## The records
——
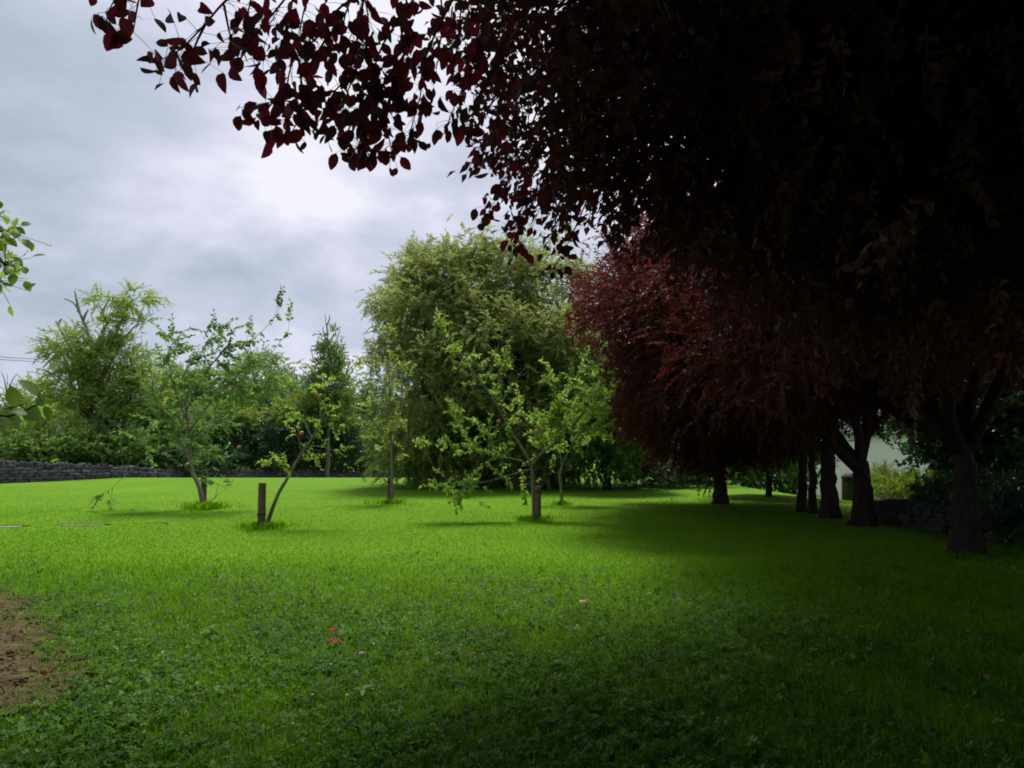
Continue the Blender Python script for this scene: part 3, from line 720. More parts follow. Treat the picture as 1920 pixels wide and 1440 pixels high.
——
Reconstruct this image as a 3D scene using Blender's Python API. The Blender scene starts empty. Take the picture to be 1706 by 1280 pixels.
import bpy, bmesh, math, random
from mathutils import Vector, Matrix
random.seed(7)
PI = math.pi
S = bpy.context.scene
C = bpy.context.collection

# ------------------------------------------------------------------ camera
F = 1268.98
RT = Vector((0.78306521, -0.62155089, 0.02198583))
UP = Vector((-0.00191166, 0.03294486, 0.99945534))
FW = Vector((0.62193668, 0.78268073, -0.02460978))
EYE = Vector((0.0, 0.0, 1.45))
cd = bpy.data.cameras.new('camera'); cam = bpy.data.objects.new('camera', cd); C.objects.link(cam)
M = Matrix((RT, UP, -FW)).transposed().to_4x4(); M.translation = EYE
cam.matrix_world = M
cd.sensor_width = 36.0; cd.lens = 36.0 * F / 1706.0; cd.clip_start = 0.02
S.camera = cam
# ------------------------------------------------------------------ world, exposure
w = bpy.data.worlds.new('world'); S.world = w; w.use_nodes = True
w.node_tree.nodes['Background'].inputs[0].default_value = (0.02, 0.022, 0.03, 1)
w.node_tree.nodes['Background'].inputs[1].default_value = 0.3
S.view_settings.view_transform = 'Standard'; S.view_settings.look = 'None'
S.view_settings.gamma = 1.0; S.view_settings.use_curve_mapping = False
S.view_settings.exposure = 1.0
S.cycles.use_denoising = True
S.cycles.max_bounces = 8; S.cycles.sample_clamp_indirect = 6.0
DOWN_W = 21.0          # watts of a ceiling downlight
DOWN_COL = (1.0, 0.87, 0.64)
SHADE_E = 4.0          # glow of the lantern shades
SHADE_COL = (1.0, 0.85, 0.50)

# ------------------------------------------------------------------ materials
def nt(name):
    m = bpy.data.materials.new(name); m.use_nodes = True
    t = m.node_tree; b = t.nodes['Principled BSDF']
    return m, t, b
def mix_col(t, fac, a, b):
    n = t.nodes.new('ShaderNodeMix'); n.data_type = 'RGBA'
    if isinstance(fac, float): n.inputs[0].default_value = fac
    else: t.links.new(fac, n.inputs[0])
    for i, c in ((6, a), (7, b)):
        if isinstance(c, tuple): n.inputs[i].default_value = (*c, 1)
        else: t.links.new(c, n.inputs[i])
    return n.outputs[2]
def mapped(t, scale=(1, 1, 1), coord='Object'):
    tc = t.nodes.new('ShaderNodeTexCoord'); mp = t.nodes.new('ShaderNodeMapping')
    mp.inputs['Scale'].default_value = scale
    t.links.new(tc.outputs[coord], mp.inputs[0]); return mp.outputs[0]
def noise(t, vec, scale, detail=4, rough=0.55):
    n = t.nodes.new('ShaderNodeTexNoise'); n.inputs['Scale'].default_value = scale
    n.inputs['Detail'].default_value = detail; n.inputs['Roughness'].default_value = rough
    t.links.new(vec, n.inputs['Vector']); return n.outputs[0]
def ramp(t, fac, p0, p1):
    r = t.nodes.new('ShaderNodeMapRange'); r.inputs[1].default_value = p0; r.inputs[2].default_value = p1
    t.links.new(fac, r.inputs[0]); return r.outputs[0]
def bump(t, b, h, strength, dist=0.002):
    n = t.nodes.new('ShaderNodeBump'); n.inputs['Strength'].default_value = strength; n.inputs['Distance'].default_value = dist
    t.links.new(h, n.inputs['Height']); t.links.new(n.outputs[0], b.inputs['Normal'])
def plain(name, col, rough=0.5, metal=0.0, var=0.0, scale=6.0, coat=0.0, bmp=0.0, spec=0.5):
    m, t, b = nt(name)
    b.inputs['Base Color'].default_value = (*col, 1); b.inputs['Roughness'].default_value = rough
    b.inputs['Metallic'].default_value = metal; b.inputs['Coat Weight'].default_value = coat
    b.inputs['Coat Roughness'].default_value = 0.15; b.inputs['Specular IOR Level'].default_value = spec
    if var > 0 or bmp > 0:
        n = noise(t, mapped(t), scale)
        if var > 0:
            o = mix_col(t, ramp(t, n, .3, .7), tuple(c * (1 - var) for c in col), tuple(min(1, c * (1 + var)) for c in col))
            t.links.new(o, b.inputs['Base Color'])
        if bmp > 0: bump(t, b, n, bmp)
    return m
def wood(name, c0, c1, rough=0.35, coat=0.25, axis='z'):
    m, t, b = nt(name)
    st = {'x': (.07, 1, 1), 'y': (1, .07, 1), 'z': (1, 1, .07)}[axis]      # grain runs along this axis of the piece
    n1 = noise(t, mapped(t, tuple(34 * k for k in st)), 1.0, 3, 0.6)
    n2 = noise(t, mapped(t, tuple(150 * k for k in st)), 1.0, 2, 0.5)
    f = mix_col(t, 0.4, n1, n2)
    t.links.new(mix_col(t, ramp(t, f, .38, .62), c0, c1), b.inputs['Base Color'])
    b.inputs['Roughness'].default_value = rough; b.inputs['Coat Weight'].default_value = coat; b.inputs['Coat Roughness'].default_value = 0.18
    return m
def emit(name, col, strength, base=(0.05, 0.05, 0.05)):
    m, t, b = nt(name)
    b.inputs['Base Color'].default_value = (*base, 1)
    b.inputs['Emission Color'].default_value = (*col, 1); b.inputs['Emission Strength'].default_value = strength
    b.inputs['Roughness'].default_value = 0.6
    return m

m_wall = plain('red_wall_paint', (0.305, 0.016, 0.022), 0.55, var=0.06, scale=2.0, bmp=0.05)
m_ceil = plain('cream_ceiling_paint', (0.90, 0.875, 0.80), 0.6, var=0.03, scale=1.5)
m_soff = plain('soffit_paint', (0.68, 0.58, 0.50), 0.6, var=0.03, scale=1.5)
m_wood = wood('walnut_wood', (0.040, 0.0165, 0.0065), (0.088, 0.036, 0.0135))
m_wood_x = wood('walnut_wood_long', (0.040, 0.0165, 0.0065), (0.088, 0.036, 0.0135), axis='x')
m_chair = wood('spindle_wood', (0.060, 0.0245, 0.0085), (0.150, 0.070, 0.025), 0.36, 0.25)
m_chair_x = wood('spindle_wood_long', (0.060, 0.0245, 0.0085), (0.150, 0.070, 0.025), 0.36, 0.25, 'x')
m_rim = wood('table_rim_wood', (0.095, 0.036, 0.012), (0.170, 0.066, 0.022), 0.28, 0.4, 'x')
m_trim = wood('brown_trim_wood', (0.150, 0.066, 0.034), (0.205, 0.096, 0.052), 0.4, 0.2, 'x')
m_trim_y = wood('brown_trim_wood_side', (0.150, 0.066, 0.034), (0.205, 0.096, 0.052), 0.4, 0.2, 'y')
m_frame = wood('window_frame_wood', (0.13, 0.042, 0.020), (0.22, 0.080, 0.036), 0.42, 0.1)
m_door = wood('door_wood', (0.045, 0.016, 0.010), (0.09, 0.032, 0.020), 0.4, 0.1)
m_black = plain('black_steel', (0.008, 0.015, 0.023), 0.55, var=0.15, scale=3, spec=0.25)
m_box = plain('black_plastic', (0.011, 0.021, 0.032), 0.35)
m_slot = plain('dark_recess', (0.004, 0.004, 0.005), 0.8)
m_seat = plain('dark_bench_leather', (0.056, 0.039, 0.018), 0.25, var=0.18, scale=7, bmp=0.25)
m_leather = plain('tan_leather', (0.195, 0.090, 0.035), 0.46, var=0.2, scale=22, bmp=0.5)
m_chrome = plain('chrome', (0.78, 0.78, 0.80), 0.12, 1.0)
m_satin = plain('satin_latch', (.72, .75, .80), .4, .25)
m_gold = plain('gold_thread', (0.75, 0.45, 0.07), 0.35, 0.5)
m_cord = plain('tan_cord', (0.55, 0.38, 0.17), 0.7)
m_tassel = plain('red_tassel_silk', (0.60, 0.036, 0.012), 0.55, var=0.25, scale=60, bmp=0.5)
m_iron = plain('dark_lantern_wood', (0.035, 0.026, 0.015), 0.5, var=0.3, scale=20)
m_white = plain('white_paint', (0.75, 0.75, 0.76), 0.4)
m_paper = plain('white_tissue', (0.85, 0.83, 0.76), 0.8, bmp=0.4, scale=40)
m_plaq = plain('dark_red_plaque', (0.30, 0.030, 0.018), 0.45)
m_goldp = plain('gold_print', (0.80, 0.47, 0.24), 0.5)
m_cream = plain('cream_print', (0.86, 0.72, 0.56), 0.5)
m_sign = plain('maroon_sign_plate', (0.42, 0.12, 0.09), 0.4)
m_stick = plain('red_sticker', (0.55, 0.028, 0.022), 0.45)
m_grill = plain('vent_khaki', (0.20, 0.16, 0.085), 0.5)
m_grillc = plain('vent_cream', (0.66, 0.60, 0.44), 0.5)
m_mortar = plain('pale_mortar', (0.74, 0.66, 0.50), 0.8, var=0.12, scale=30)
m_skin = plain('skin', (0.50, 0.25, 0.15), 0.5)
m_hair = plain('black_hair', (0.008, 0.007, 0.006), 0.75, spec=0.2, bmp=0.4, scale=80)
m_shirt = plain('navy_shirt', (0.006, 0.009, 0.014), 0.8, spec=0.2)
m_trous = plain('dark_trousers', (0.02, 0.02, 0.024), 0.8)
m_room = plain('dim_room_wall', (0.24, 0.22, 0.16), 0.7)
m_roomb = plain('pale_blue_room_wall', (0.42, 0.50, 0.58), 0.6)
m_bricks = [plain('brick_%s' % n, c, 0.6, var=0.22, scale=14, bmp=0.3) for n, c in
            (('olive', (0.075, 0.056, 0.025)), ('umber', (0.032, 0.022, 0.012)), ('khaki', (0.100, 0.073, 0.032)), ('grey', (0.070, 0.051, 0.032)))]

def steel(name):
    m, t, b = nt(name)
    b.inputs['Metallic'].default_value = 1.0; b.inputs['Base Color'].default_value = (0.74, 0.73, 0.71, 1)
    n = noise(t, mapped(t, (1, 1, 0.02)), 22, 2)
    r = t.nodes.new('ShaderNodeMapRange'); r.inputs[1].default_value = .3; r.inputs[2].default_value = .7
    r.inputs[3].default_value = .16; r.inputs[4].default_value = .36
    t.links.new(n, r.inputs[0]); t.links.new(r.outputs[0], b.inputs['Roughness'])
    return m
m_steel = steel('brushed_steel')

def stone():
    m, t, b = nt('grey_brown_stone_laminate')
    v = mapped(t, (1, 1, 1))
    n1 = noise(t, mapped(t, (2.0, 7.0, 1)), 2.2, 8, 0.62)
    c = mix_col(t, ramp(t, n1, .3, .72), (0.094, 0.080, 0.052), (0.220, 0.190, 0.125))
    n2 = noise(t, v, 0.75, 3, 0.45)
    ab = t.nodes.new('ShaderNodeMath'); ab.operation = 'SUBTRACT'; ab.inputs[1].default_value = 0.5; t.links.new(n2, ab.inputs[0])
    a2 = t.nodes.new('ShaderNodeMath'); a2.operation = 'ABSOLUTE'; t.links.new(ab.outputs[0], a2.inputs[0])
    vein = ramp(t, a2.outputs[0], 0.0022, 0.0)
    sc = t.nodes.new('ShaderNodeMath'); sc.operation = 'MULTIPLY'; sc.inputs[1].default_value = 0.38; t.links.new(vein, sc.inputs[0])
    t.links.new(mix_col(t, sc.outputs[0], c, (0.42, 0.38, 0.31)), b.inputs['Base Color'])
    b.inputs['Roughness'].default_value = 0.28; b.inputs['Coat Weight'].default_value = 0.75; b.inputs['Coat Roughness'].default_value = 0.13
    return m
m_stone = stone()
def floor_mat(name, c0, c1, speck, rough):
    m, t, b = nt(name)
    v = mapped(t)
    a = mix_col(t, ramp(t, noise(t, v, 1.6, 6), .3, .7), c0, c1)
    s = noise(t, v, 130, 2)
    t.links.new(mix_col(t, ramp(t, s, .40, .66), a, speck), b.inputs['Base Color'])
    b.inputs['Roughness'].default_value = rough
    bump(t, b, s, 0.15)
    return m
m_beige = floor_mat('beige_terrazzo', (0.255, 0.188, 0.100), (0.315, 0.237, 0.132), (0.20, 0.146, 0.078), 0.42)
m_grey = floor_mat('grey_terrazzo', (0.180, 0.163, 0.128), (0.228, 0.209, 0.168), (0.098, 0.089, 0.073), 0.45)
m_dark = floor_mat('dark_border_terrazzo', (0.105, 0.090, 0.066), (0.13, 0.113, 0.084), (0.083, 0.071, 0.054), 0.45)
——
## Task objective
Starting at the line that contains "Reconstruct this image" and ending at the line that contains "C = bpy.context.collection", retype each line exactly; omit everything outside that range.

## Output of the task
Reconstruct this image as a 3D scene using Blender's Python API. The Blender scene starts empty. Take the picture to be 1706 by 1280 pixels.
import bpy, bmesh, math, random
from mathutils import Vector, Matrix
random.seed(7)
PI = math.pi
S = bpy.context.scene
C = bpy.context.collection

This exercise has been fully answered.